7.2.    De raad stelt zich op het standpunt dat, gelet op de artikelen 10.1 en 1.16 van de planregels, de tweede woning aan de [locatie 1] waarvoor [appellant] een onherroepelijke omgevingsvergunning heeft wel positief is bestemd en, anders dan [appellant] stelt, niet onder de werking van het overgangsrecht valt.

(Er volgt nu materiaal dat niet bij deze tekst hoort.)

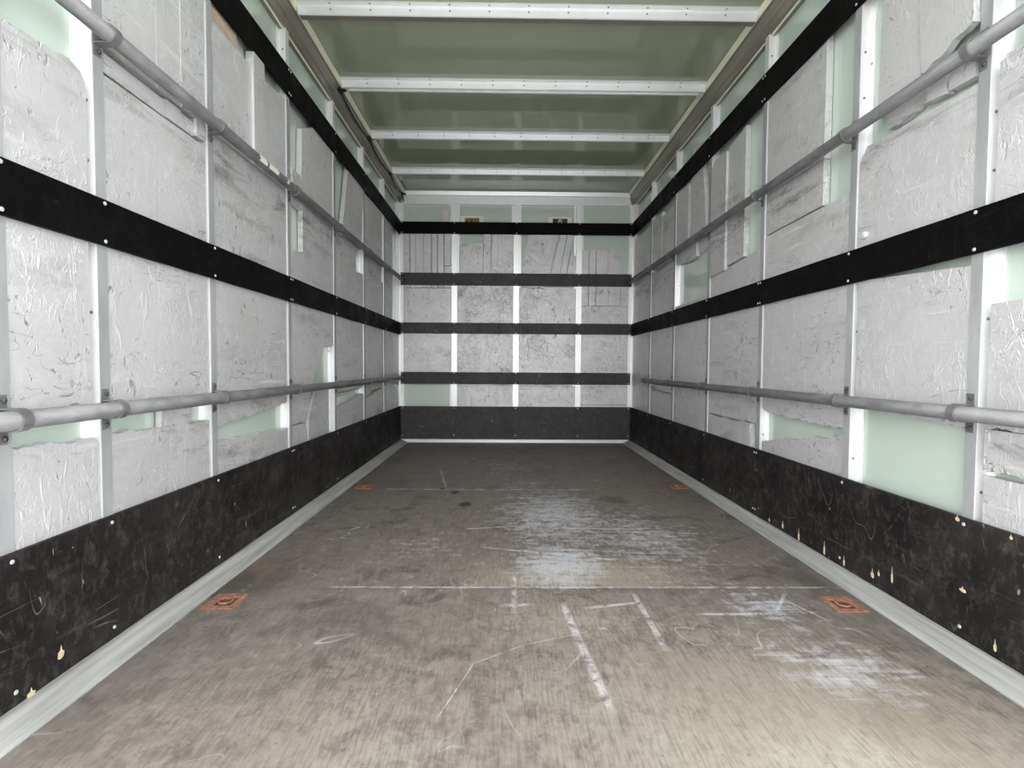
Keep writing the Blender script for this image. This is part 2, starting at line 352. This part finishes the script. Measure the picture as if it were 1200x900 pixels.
# roof bows
for bi, y in enumerate((1.92, 2.585, 3.245, 3.955, 4.665)):
    h, ub = (.047, .036) if bi < 2 else (.045, .016)
    prof = [(y - .028, ZC), (y - .028, ZC - .004), (y, ZC - .005), (y + .006, ZC - h), (y + .010, ZC - h - .002), (y + .008 + ub, ZC - h - .002), (y + .014 + ub, ZC - .005), (y + .07, ZC - .004), (y + .07, ZC)]
    bow = mk('roof_bow', *prism(prof, lambda u, q, t_: (t_, u, q), -1.164, 1.164), M_POST, ceiling)
    if bi < 2: mk('underside_shade', *box(-1.16, 1.16, y + .011, y + .007 + ub, ZC - h - .0035, ZC - h - .002), M_CANT, bow)  # darker strip puts the shade of the bow's underside into the colour
    k = -1.0
    while k < 1.05:
        share('rivet', RIVET[(0, -1, 0)], (k, y + .0025, ZC - h * .5), bow)
        share('rivet', RIVET[(0, 0, -1)], (k, y - .014, ZC - .004), bow)
        k += .2
    if bi == 2:
        mk('lip_bar', *prism([(y + .030, ZC - h + .006), (y + .030, ZC - h - .008), (y + .044, ZC - h - .008), (y + .046, ZC - h + .006)], lambda u, q, t_: (t_, u, q), -1.13, 1.13), M_POST, bow)  # slim white lip bar along this bow

# ------------------------------------------------------------------ wall posts
for s in (-1, 1):
    for y in POSTS[1:]:
        hat = [(GF, y - HW - .026), (GF - .003, y - HW - .026), (GF - .004, y - HW - .002), (PF, y - HW), (PF, y + HW), (GF - .004, y + HW), (GF - .003, y + HW + .02), (GF, y + HW + .02)]
        p = mk('post', *prism(hat, lambda u, q, t_: (s * u, q, t_), 0.03, 2.51), M_POST, WALL[s])
        mk('face_strip', *box(s * (PF - .0015), s * PF, y - HW + .002, y + HW - .001, .04, 2.17), M_ZINC, p)
        if y < 3:
            for z in (.46, .95, 1.36, 1.52, 1.83, 2.0, 2.40):
                share('rivet', RIVET[(0, -1, 0)], (s * (PF + .015), y - HW - .0015, z), p)
        for z in (.9, 1.45, 1.95):
            share('rivet', RIVET[(-s, 0, 0)], (s * (GF - .0035), y - HW - .014, z), p)
    c = [(GF, 5.235), (PF, 5.235), (PF, 5.283), (1.184, 5.283), (1.184, 5.317), (GF, 5.317)]
    mk('corner_post', *prism(c, lambda u, q, t_: (s * u, q, t_), .03, 2.51), M_POST, wall_back)
for x in BX:
    hat = [(x - .05, 5.317), (x - .05, 5.314), (x - .031, 5.313), (x - .03, 5.283), (x + .03, 5.283), (x + .031, 5.313), (x + .05, 5.314), (x + .05, 5.317)]
    mk('post', *prism(hat, lambda u, q, t_: (u, q, t_), .034, 2.51), M_POST, wall_back)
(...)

7.3.    Naar het oordeel van de Afdeling stelt de raad zich terecht op het standpunt dat de tweede woning aan de [locatie 1] waarvoor [appellant] een onherroepelijke omgevingsvergunning heeft positief is bestemd. Uit artikel 10.1, onder a, van de planregels volgt dat gronden met een woonbestemming en de aanduiding "vrijstaand" zijn bestemd voor het bestaand aantal vrijstaande woningen. Hoewel de tweede woning nog niet is gebouwd, betekent dat niet dat de woning daarom niet valt onder "het bestaand aantal woningen" als bedoeld in artikel 10.1, onder a, van de planregels. Uit artikel 1.16 van de planregels volgt namelijk dat met "bestaand" niet alleen bestaande en in aanbouw zijnde bouwwerken wordt bedoeld, maar ook bouwwerken waarvoor de aanvraag om omgevingsvergunning voor het tijdstip van inwerkingtreding van het plan is ingediend en die nadien krachtens zo’n vergunning kunnen worden gebouwd. Daarvan is in dit geval sprake. [appellant] heeft voor de inwerkingtreding van het plan, dat is op 24 maart 2022, een aanvraag om omgevingsvergunning voor de bouw van een tweede woning op het perceel aan de [locatie 1] ingediend. Voor dat bouwplan is bij besluit van 21 maart 2019 een omgevingsvergunning verleend. Die vergunning is na de uitspraak van de rechtbank Gelderland van 24 december 2021, in zaaknummer 20/41, onherroepelijk geworden. De vergunde tweede woning valt dus onder "het bestaand aantal woningen" als bedoeld in artikel 10.1, onder a, van de planregels en is dus positief bestemd. De stelling van [appellant] dat de vergunde tweede woning niet positief is bestemd, maar onder de beschermende werking van het overgangsrecht is komen te vallen, is dan ook niet juist. Het betoog slaagt daarom niet.

Opslag

8.       [appellant] betoogt dat de raad bij de vaststelling van het plan geen rekening heeft gehouden met het gebruik als opslag van het bouwwerk achter op het perceel [locatie 1]. Dat bouwwerk gebruikt hij al jaren als opslag, en dat gebruik is niet in strijd met een voorheen geldend planologische regime. Het gebruik is met het plan ten onrechte niet positief bestemd, maar onder de werking van het overgangsrecht gebracht. Omdat dat gebruik niet (binnen afzienbare termijn) zal worden beëindigd, had de raad voor de opslag moeten voorzien in een positieve bestemming, aldus [appellant].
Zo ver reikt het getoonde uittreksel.